● EXERCISE OBJECTIVE
In the entries below, find the line with "Write the bpy" and the line with "return r.outputs['Color']", then retype both and everything between them exactly. Do not copy the pictures.

════

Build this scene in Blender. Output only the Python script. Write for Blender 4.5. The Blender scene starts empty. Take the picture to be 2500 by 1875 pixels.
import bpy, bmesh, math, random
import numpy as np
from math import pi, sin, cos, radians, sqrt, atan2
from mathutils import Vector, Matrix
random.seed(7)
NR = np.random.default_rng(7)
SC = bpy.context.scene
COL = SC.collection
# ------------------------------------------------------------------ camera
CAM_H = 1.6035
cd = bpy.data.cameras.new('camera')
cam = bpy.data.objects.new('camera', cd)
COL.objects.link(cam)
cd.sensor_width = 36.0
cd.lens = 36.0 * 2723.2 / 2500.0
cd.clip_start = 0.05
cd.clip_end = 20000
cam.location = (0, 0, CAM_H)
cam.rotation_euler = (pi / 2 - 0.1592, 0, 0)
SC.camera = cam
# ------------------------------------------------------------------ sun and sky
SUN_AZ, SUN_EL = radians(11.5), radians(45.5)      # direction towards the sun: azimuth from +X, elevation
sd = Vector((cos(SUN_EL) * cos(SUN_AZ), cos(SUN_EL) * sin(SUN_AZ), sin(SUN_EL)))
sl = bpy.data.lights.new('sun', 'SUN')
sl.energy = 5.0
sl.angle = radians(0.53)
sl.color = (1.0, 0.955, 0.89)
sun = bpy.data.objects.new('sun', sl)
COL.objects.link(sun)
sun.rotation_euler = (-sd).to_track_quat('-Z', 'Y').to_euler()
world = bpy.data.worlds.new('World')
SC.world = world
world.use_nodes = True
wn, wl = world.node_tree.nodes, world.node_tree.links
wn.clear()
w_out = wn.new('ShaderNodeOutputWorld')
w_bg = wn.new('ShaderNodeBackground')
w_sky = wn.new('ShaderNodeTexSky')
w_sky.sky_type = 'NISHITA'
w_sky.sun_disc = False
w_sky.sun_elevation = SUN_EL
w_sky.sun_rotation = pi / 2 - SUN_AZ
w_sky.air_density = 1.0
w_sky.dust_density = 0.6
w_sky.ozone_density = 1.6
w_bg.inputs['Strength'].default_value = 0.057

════

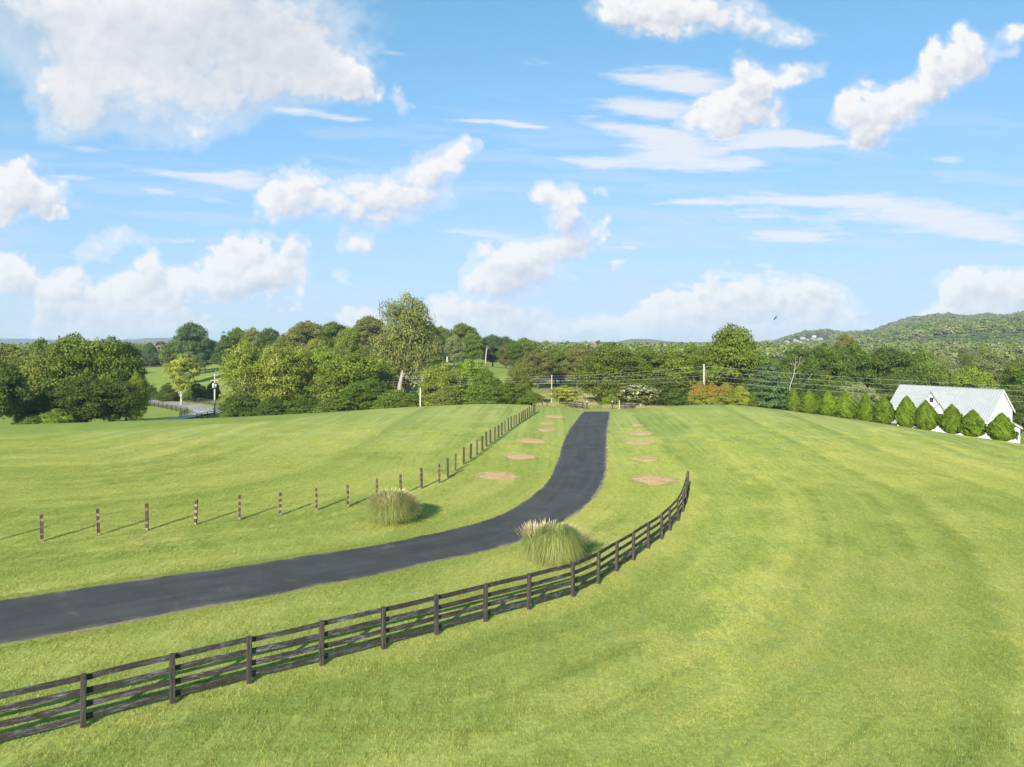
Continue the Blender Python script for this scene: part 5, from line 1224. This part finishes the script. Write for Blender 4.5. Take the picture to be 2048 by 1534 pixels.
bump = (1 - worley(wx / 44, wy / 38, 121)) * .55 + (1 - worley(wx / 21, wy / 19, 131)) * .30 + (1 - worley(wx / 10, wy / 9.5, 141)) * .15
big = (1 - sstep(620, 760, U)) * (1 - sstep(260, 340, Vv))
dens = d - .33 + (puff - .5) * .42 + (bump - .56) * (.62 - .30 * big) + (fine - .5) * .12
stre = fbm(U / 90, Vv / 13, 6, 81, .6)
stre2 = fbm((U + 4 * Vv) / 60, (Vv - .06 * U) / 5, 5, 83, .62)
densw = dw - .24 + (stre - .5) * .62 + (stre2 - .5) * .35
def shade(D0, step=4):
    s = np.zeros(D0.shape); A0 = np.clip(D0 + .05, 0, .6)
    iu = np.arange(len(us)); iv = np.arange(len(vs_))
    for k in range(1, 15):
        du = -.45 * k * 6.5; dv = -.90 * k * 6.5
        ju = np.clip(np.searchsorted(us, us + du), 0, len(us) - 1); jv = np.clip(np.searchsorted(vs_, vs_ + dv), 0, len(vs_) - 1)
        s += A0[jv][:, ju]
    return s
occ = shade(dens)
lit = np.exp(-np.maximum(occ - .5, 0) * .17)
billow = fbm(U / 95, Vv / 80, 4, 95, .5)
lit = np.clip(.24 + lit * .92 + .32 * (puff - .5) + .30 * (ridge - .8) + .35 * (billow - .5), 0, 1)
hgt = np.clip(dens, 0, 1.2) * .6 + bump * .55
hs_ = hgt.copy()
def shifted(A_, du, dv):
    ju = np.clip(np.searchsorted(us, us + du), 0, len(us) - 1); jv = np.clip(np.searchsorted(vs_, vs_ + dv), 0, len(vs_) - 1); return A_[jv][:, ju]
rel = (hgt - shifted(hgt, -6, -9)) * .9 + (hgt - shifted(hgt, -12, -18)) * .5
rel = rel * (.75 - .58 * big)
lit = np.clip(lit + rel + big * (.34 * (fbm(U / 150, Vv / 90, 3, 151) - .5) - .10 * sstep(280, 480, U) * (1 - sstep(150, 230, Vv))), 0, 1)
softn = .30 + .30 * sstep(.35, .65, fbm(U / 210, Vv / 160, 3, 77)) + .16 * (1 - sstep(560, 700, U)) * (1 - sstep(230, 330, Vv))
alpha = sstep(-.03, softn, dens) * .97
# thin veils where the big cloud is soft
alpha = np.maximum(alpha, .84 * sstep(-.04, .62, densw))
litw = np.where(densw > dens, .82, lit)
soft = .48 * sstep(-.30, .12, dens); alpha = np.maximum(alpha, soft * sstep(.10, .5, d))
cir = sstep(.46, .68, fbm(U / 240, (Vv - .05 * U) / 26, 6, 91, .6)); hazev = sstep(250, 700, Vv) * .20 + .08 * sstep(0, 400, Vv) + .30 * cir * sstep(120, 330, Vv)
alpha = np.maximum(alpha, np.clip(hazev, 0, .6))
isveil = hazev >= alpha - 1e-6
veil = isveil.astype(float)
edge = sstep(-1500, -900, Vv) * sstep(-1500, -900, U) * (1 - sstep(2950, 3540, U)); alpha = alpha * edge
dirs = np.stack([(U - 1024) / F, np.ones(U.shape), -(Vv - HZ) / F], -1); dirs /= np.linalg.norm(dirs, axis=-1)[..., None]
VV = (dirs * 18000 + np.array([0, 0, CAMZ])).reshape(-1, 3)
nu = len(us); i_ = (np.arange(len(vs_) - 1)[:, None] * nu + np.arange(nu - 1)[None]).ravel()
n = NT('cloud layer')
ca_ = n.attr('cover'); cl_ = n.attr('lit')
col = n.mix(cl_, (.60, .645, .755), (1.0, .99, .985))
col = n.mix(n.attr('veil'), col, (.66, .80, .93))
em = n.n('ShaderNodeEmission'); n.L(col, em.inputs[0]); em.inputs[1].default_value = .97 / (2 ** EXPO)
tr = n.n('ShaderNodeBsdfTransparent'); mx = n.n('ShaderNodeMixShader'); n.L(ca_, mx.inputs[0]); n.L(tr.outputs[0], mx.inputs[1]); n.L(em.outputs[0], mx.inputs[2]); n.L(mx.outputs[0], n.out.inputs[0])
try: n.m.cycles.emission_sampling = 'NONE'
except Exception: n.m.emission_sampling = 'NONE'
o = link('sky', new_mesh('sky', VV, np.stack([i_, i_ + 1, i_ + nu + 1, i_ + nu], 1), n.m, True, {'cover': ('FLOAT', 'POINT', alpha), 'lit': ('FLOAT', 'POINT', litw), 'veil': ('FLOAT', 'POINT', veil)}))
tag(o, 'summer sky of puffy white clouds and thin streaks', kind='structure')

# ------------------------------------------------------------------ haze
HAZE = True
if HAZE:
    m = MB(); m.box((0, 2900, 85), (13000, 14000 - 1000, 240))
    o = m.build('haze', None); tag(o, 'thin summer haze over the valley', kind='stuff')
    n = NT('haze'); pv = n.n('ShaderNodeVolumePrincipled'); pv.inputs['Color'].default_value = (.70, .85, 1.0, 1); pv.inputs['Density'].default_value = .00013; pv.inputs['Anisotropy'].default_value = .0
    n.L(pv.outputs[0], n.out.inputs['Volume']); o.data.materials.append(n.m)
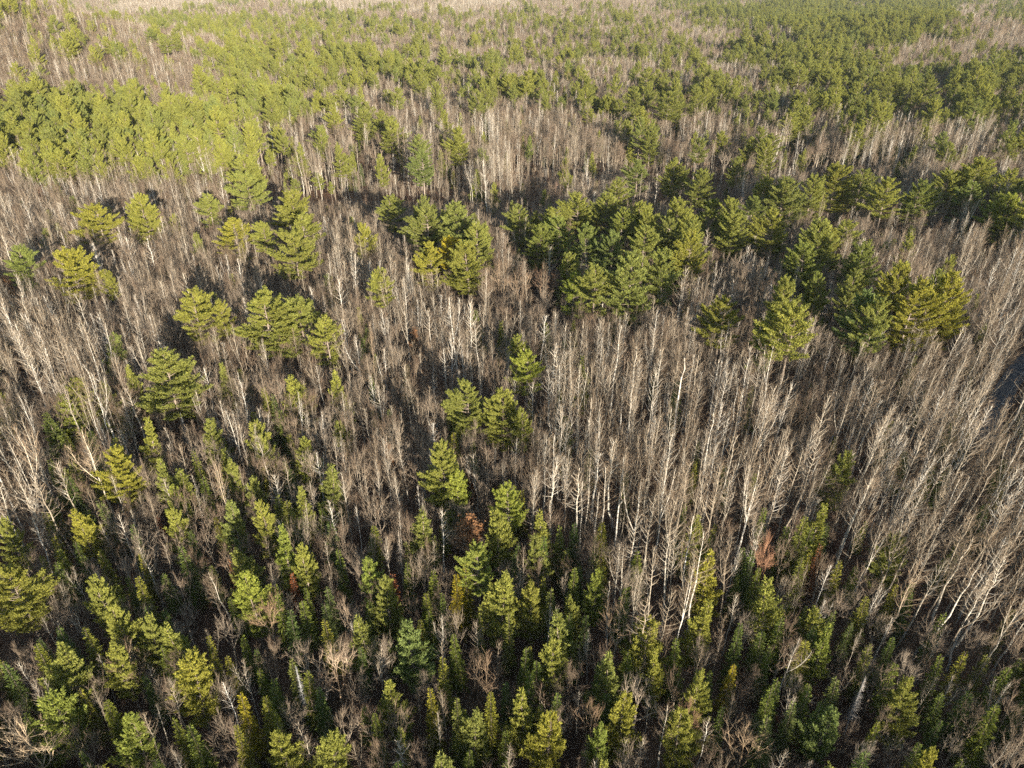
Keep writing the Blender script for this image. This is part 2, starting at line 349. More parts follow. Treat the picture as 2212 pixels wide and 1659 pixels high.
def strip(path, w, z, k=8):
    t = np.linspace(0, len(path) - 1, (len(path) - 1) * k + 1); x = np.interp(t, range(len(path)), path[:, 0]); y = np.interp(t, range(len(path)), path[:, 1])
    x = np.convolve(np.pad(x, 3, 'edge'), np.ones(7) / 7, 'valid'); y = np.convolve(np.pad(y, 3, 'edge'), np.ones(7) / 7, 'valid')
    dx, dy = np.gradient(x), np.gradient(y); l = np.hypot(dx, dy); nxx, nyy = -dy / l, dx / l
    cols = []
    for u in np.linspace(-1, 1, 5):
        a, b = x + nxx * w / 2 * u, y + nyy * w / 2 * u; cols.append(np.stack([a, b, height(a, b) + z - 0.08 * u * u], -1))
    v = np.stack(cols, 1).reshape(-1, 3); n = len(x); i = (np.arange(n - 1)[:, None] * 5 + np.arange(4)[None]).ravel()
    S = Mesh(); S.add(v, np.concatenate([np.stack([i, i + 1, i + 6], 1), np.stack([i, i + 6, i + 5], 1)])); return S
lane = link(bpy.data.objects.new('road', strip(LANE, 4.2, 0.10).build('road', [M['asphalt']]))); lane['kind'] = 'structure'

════

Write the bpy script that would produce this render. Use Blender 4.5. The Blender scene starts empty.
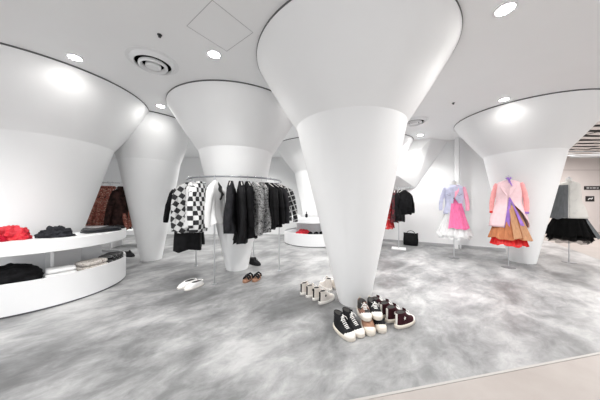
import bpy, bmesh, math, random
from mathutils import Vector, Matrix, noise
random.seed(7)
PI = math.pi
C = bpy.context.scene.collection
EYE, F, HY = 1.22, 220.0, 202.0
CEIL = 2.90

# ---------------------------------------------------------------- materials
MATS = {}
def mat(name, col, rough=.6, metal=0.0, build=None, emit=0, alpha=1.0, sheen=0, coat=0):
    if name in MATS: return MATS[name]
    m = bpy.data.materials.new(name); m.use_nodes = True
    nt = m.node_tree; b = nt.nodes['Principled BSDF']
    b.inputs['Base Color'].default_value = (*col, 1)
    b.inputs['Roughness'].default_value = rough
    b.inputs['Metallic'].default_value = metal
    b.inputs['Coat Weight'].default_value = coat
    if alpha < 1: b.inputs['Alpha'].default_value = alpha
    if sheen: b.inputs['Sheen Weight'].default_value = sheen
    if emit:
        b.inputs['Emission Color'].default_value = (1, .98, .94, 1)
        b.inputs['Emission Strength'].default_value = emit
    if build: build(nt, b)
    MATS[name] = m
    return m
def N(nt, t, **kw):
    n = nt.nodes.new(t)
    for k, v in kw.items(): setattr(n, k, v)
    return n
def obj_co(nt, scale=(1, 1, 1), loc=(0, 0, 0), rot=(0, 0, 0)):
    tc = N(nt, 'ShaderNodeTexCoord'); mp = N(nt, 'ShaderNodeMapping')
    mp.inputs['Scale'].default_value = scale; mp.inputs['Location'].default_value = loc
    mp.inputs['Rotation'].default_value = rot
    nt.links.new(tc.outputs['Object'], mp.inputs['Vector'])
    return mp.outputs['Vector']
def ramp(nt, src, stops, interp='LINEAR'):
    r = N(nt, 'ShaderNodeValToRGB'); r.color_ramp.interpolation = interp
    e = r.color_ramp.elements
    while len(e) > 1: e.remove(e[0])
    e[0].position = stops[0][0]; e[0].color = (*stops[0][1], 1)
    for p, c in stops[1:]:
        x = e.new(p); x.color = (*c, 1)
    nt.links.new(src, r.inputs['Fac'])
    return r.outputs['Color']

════

● WRITTEN ANSWER
Write the bpy script that would produce this render. Use Blender 4.5. The Blender scene starts empty.
import bpy, bmesh, math, random
from mathutils import Vector, Matrix, noise
random.seed(7)
PI = math.pi
C = bpy.context.scene.collection
EYE, F, HY = 1.22, 220.0, 202.0
CEIL = 2.90

# ---------------------------------------------------------------- materials
MATS = {}
def mat(name, col, rough=.6, metal=0.0, build=None, emit=0, alpha=1.0, sheen=0, coat=0):
    if name in MATS: return MATS[name]
    m = bpy.data.materials.new(name); m.use_nodes = True
    nt = m.node_tree; b = nt.nodes['Principled BSDF']
    b.inputs['Base Color'].default_value = (*col, 1)
    b.inputs['Roughness'].default_value = rough
    b.inputs['Metallic'].default_value = metal
    b.inputs['Coat Weight'].default_value = coat
    if alpha < 1: b.inputs['Alpha'].default_value = alpha
    if sheen: b.inputs['Sheen Weight'].default_value = sheen
    if emit:
        b.inputs['Emission Color'].default_value = (1, .98, .94, 1)
        b.inputs['Emission Strength'].default_value = emit
    if build: build(nt, b)
    MATS[name] = m
    return m
def N(nt, t, **kw):
    n = nt.nodes.new(t)
    for k, v in kw.items(): setattr(n, k, v)
    return n
def obj_co(nt, scale=(1, 1, 1), loc=(0, 0, 0), rot=(0, 0, 0)):
    tc = N(nt, 'ShaderNodeTexCoord'); mp = N(nt, 'ShaderNodeMapping')
    mp.inputs['Scale'].default_value = scale; mp.inputs['Location'].default_value = loc
    mp.inputs['Rotation'].default_value = rot
    nt.links.new(tc.outputs['Object'], mp.inputs['Vector'])
    return mp.outputs['Vector']
def ramp(nt, src, stops, interp='LINEAR'):
    r = N(nt, 'ShaderNodeValToRGB'); r.color_ramp.interpolation = interp
    e = r.color_ramp.elements
    while len(e) > 1: e.remove(e[0])
    e[0].position = stops[0][0]; e[0].color = (*stops[0][1], 1)
    for p, c in stops[1:]:
        x = e.new(p); x.color = (*c, 1)
    nt.links.new(src, r.inputs['Fac'])
    return r.outputs['Color']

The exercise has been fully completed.